Cochin Shipyard shares rose 5% and hit the upper circuit at Rs 1,539.05 after Adani Ports and SEZ placed an order of 8 harbour tugs for a value of Rs 450 crore. However, the stock is still 94% away from its all-time high of Rs 2,979.45.
Shares of Adani Ports were trading 0.5% lower at Rs 1,237.20 and were the major losers in the Nifty 50.
Adani Ports announced the procurement of eight state-of-the-art harbour tugs, all to be constructed by Cochin Shipyard Ltd. The total contract value, it added, is estimated at Rs 450 crore and these tugs are expected to begin delivery in December 2026 and continue until May 2028.
The initiative aligns with the government’s Make in India and Aatmanirbhar Bharat initiatives by boosting local manufacturing and enhancing self-reliance in the maritime sector.

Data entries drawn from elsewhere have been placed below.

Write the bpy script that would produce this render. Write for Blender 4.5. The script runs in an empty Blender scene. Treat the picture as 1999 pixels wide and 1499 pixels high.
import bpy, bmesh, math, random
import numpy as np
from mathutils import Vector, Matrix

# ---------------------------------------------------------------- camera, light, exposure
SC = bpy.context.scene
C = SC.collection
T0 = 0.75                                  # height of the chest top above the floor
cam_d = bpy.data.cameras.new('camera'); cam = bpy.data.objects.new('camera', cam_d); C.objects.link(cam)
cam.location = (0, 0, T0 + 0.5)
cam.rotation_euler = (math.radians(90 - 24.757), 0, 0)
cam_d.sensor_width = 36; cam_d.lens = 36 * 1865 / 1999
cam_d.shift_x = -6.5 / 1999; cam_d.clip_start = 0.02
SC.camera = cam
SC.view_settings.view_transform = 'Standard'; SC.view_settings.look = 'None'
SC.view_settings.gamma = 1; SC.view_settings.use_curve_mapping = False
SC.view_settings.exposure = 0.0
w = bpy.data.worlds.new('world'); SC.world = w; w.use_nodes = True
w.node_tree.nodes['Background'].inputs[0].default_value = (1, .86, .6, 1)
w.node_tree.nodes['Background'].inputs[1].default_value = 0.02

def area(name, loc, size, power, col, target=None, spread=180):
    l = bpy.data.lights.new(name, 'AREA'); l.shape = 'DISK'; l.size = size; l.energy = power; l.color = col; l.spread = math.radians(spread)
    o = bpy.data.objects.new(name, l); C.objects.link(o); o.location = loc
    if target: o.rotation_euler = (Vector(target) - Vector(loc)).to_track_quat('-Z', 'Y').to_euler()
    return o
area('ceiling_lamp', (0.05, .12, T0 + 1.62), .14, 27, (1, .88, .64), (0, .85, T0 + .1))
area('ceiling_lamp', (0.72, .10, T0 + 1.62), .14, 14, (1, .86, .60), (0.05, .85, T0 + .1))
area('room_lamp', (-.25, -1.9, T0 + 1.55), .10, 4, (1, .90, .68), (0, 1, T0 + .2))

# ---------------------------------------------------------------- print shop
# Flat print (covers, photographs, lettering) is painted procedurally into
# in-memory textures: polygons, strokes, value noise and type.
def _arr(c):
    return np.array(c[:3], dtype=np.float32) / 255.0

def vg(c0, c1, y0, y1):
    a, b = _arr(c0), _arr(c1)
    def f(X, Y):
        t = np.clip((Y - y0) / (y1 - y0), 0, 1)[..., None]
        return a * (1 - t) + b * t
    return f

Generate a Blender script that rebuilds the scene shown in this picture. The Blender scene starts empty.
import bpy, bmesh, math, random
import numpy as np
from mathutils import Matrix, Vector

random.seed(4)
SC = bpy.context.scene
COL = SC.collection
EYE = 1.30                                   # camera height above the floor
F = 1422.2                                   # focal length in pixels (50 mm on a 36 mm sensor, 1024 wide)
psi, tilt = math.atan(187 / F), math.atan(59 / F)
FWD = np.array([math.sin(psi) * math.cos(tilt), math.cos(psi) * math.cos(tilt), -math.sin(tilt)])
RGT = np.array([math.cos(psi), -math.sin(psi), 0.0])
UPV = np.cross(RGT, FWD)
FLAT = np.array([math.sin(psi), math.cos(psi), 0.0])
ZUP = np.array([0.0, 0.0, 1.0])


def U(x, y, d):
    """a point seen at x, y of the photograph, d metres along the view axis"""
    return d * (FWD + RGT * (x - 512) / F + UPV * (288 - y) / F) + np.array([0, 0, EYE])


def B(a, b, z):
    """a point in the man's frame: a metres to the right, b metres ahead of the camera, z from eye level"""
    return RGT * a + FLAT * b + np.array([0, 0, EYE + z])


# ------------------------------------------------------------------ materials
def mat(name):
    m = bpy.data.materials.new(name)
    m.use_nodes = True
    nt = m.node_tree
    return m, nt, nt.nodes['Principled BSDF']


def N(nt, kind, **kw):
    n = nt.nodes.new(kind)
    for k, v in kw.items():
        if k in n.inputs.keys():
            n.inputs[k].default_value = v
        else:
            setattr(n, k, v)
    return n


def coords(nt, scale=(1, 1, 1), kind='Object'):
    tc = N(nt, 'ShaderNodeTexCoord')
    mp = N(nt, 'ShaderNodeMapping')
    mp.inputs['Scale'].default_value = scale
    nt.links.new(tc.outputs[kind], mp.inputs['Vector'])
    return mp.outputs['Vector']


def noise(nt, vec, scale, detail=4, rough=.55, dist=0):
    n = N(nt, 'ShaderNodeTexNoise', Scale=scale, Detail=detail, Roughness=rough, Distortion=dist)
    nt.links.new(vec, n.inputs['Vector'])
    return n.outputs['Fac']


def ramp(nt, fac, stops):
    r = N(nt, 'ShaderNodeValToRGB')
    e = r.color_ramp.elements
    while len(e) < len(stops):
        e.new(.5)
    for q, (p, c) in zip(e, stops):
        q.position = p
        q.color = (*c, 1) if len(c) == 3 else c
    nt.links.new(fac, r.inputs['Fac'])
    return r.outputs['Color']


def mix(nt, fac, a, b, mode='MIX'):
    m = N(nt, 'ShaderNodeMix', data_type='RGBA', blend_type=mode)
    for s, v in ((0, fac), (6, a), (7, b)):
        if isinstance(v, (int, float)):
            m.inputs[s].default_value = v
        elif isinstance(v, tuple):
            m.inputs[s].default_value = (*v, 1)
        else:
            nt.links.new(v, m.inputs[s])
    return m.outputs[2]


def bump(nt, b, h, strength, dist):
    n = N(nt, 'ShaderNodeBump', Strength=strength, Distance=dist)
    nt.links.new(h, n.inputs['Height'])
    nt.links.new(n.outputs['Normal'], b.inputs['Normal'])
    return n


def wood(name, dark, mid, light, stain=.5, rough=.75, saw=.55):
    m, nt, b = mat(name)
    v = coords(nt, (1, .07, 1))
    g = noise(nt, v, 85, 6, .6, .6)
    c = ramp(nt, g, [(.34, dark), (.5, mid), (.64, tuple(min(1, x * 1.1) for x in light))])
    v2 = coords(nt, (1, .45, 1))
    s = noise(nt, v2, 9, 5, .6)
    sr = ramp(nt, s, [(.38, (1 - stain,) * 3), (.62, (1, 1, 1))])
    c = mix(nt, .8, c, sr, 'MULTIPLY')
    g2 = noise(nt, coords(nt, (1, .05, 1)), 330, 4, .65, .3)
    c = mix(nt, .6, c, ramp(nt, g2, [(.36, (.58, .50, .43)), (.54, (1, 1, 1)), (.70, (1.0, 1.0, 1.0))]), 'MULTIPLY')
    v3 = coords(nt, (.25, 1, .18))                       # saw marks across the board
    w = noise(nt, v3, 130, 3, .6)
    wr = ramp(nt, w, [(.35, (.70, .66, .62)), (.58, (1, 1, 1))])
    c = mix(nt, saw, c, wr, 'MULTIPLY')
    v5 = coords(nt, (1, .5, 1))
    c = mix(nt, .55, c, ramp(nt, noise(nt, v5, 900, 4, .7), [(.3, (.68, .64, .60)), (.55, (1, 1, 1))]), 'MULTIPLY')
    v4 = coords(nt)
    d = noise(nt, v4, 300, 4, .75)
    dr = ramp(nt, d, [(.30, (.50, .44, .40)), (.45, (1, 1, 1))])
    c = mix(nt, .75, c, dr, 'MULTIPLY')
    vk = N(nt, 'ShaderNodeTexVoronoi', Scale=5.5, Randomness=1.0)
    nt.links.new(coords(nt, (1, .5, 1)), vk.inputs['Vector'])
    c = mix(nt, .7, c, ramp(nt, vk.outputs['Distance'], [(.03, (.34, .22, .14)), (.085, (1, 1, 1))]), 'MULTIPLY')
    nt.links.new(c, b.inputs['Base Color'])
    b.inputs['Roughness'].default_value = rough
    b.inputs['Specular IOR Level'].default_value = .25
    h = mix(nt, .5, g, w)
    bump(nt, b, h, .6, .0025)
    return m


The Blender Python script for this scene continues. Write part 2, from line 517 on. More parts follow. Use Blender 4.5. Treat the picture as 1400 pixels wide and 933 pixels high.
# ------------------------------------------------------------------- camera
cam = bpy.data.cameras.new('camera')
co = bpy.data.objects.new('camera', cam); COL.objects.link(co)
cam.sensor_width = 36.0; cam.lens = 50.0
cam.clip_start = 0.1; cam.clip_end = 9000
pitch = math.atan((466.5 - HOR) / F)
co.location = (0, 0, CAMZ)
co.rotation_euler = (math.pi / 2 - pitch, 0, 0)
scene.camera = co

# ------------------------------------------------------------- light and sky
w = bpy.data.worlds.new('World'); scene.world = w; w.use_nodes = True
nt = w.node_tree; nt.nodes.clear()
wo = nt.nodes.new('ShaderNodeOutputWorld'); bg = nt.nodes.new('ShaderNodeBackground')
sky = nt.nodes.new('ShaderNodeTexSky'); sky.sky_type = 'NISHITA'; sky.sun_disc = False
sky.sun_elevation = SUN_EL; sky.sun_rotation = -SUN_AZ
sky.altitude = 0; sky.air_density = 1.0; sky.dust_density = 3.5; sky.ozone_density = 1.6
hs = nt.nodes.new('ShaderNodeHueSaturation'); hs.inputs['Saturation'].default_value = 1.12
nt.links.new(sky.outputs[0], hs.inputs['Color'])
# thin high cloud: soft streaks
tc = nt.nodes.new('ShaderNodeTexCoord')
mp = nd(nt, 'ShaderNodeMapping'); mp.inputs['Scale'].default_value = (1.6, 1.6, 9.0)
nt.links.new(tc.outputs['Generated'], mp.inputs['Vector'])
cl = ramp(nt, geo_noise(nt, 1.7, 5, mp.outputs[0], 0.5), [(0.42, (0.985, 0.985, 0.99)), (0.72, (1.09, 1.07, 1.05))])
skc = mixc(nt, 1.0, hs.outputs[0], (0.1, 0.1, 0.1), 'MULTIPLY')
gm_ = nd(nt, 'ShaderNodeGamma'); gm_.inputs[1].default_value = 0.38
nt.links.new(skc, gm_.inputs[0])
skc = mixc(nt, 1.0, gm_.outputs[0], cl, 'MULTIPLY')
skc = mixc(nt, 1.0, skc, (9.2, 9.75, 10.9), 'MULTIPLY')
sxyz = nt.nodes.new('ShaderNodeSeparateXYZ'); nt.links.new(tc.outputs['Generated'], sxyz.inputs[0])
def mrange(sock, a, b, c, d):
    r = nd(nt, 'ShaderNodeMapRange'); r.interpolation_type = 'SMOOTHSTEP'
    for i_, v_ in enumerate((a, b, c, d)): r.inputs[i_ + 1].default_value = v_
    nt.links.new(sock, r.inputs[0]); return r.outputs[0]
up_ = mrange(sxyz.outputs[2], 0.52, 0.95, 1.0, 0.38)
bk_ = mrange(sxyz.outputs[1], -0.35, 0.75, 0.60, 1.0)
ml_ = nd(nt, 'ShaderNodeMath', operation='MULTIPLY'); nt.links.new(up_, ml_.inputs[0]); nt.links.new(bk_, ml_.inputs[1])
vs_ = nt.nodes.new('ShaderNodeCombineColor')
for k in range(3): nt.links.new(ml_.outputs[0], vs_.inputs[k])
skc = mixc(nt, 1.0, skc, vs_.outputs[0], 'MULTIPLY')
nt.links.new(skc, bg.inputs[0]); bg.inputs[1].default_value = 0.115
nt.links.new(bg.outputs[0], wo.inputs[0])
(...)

“This collaboration to procure from Cochin Shipyard Ltd signifies our commitment to enhancing maritime infrastructure in India and demonstrates our confidence in our nation’s PSUs. By leveraging local manufacturing capabilities, which are world-class, we aim to contribute to the ‘Make in India’ initiative while ensuring that our operations meet international standards of safety and efficiency,” said Ashwani Gupta, Whole-time Director & CEO of Adani Ports.
Cochin Shipyard’s performance in Q2
The company reported a 4% year-on-year growth in the net profit standing at Rs 189 crore for the second quarter of FY25, compared with Rs 182 crore in Q2 FY24. The shipmaker’s revenue from operations increased by 13% on year to Rs 1,143.2 crore as against Rs 1,011.7 crore in the same quarter of the previous financial year.
Cochin Shipyard Vs Nifty 50
The stock of Cochin Shipyard fell 1.6% in the last five trading days. It has given a return of 2.3% in the past one month. The stock has wiped out more than 31% of investors’ wealth in the last six months.
To compare, the benchmark index, Nifty 50 has risen 0.2% in the last five trading days. The index has fallen 1.7% in the past one month and 0.75% in the previous six months.